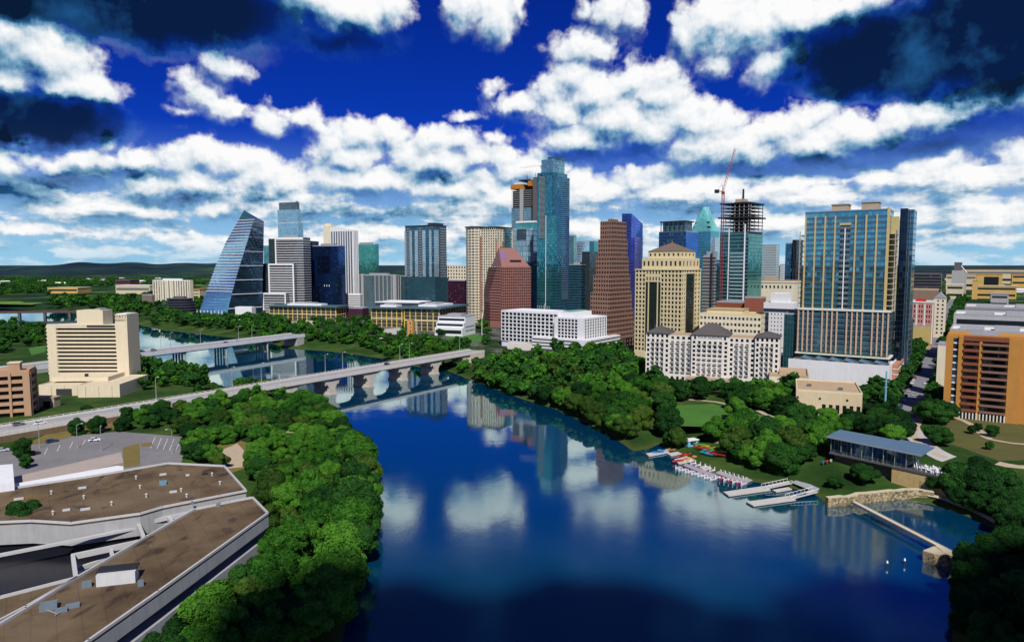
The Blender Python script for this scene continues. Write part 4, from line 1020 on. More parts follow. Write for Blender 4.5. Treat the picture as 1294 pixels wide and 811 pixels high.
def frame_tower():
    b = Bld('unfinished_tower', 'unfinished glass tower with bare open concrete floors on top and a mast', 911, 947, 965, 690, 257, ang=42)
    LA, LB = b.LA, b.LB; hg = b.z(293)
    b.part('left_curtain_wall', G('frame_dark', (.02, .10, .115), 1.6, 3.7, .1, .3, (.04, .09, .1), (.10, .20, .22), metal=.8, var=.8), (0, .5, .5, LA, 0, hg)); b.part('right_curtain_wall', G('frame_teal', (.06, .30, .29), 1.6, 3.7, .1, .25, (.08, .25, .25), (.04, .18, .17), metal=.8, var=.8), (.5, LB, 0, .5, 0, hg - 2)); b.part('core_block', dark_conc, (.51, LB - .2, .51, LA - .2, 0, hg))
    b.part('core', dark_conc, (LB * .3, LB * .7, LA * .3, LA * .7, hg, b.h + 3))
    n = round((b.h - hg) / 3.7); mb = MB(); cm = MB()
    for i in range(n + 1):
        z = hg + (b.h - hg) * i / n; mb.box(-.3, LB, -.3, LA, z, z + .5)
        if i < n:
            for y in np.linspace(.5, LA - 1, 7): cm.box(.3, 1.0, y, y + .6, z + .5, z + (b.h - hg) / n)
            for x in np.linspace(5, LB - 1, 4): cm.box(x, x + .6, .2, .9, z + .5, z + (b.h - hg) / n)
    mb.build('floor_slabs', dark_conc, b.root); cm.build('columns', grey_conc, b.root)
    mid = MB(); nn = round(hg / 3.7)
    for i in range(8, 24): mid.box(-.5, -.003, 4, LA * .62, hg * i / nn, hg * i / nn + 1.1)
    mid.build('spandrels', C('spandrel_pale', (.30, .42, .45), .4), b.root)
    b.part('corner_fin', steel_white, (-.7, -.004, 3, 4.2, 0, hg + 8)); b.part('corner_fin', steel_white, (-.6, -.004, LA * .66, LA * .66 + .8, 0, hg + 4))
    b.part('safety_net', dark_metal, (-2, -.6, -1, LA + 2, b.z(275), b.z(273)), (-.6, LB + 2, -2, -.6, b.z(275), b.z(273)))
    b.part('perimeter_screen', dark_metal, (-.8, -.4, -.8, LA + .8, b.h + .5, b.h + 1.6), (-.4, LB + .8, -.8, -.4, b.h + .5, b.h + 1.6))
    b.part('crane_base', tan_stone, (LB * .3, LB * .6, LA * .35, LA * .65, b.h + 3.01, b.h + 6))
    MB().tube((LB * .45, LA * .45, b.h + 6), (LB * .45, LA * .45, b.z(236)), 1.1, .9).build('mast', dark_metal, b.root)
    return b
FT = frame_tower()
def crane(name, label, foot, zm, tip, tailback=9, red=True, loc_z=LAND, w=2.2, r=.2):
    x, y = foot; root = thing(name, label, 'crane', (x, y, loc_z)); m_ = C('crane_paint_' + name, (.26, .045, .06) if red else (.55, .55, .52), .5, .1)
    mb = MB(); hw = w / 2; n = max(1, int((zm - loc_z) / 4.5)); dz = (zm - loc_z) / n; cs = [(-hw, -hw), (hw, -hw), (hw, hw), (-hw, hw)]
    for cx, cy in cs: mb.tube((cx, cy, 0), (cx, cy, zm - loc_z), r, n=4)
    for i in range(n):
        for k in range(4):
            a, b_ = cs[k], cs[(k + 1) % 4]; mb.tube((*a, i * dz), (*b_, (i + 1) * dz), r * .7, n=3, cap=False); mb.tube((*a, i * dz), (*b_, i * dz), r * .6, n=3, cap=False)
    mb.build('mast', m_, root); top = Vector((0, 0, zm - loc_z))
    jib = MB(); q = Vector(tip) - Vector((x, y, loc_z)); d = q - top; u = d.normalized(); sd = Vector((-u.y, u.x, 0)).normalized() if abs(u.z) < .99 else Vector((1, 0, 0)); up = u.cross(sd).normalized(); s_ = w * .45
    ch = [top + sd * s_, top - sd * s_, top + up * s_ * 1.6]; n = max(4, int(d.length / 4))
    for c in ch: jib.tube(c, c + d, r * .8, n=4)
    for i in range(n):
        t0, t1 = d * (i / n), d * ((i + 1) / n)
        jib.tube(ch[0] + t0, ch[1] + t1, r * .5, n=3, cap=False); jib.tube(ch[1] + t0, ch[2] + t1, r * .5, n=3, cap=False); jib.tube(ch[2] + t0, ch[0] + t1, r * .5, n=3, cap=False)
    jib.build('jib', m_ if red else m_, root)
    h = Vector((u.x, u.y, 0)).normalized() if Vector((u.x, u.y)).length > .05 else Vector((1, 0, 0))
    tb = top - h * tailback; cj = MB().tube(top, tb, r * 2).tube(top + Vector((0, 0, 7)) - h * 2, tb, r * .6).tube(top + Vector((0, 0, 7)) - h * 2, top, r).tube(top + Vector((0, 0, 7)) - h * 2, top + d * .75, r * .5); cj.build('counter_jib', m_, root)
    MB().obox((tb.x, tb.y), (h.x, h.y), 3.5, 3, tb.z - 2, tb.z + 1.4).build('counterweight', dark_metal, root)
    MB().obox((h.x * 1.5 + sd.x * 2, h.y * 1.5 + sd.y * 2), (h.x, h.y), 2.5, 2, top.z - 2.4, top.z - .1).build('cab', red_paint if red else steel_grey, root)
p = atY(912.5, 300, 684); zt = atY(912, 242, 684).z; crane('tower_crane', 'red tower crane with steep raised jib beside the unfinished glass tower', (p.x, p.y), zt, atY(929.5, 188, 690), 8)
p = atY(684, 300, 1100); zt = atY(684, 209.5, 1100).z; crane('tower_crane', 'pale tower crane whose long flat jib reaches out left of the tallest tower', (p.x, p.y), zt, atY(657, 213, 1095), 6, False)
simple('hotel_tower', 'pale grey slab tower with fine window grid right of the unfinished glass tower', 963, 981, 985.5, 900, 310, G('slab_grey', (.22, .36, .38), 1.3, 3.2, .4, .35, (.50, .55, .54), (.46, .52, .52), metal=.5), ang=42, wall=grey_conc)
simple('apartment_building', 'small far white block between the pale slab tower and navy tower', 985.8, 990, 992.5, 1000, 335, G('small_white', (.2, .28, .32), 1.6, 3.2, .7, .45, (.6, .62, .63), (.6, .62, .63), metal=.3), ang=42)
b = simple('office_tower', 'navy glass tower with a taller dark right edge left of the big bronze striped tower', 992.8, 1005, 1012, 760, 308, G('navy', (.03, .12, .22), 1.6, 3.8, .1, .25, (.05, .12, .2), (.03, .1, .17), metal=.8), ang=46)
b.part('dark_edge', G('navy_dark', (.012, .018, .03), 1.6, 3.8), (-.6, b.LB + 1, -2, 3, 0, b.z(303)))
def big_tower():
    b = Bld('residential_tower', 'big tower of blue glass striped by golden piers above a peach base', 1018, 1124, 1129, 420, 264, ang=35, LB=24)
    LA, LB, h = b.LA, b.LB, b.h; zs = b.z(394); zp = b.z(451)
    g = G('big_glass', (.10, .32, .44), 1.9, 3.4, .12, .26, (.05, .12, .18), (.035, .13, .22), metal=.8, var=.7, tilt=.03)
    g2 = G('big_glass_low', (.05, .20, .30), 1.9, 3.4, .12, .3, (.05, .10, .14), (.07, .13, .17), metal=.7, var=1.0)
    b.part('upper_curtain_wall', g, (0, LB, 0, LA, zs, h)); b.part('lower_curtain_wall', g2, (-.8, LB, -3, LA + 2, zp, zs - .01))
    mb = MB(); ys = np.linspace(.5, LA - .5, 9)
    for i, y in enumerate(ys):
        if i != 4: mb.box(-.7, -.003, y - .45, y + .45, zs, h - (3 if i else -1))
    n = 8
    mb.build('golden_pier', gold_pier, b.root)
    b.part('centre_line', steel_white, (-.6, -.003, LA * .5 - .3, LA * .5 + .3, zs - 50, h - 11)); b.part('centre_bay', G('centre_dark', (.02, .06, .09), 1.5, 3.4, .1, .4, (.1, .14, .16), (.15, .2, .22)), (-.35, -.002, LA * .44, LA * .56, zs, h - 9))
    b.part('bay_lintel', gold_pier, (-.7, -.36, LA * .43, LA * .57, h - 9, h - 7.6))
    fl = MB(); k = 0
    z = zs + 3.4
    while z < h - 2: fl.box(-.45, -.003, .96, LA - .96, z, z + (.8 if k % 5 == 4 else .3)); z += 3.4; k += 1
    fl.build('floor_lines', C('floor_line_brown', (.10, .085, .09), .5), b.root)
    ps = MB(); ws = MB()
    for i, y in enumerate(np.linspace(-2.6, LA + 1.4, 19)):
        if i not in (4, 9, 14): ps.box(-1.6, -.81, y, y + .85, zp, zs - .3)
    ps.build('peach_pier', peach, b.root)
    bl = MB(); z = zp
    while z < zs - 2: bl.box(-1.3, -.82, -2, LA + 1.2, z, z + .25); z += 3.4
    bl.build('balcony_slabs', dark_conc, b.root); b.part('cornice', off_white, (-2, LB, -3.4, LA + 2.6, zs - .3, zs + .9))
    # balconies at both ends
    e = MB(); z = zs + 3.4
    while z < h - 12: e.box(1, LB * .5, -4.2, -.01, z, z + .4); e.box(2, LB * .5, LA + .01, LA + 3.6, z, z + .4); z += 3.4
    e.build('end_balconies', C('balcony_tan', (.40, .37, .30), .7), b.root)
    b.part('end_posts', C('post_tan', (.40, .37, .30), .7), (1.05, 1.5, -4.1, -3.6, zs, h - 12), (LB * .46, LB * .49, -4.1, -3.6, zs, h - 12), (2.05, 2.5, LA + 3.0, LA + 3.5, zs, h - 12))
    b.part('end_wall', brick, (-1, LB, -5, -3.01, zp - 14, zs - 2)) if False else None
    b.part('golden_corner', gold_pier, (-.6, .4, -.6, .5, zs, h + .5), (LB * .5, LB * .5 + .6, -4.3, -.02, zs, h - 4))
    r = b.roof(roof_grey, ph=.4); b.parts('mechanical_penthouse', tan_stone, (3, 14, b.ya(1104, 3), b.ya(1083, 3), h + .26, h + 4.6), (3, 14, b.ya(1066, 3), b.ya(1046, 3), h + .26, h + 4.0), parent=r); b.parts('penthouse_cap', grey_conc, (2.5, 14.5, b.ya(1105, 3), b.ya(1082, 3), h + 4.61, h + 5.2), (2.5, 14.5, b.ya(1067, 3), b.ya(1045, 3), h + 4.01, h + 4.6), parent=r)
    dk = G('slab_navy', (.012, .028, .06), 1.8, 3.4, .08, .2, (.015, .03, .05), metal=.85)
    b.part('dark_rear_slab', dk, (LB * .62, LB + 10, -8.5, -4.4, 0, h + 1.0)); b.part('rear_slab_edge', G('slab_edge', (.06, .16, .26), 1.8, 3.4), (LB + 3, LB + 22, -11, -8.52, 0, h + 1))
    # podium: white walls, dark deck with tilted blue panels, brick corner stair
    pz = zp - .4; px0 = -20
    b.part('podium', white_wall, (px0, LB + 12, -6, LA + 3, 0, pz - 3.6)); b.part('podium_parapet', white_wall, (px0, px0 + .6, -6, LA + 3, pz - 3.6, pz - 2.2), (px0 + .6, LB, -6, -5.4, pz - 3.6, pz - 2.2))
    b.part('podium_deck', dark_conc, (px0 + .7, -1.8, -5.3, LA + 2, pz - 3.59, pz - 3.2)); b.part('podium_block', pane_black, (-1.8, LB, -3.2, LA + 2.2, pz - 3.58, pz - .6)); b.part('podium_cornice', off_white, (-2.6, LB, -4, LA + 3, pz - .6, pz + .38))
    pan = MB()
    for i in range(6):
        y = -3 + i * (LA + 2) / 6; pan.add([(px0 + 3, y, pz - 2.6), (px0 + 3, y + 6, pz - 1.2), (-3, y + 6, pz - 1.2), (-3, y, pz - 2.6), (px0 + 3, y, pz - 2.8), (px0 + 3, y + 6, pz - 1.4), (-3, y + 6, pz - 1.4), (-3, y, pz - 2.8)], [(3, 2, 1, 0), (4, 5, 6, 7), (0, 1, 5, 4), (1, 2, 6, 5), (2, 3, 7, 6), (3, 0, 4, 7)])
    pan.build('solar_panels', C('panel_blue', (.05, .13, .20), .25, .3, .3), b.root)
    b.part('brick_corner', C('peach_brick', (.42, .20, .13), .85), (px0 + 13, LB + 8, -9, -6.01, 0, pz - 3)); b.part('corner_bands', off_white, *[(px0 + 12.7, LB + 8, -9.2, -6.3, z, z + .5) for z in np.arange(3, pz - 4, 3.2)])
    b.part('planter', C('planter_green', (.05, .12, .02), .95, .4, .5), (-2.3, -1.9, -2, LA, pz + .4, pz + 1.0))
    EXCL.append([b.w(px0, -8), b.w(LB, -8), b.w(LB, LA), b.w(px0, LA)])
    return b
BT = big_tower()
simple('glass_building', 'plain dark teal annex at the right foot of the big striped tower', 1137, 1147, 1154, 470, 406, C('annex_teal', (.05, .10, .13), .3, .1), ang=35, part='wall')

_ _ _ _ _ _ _

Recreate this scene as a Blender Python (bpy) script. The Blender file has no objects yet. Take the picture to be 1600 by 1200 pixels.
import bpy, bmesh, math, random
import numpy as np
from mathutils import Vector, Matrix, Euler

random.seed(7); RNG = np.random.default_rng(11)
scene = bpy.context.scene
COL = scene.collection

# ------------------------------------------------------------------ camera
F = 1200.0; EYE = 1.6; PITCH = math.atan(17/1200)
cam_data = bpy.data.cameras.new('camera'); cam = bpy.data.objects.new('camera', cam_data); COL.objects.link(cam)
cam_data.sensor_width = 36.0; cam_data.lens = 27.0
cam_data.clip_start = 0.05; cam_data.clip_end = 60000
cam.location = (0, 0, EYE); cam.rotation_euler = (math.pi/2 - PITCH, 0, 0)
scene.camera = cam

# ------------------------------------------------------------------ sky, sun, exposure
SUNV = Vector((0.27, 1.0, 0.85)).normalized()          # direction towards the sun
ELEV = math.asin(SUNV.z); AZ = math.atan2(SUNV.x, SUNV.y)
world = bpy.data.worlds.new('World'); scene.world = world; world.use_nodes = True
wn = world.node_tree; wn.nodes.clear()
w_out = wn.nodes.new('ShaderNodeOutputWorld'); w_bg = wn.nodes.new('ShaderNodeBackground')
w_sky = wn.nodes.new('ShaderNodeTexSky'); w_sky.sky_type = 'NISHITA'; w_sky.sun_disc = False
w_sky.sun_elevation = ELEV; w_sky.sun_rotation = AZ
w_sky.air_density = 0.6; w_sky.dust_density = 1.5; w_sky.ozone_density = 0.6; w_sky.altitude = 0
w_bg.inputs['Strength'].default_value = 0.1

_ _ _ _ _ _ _

* PROBLEM REQUIREMENTS *
Reproduce exactly, and only, the lines from the one that contains "metal=.8, var=.7, tilt=.03)" down to the one that contains "(.07, .13, .17), metal=.7, var=1.0)", both ends included.

* ANSWER BELOW *
    g = G('big_glass', (.10, .32, .44), 1.9, 3.4, .12, .26, (.05, .12, .18), (.035, .13, .22), metal=.8, var=.7, tilt=.03)
    g2 = G('big_glass_low', (.05, .20, .30), 1.9, 3.4, .12, .3, (.05, .10, .14), (.07, .13, .17), metal=.7, var=1.0)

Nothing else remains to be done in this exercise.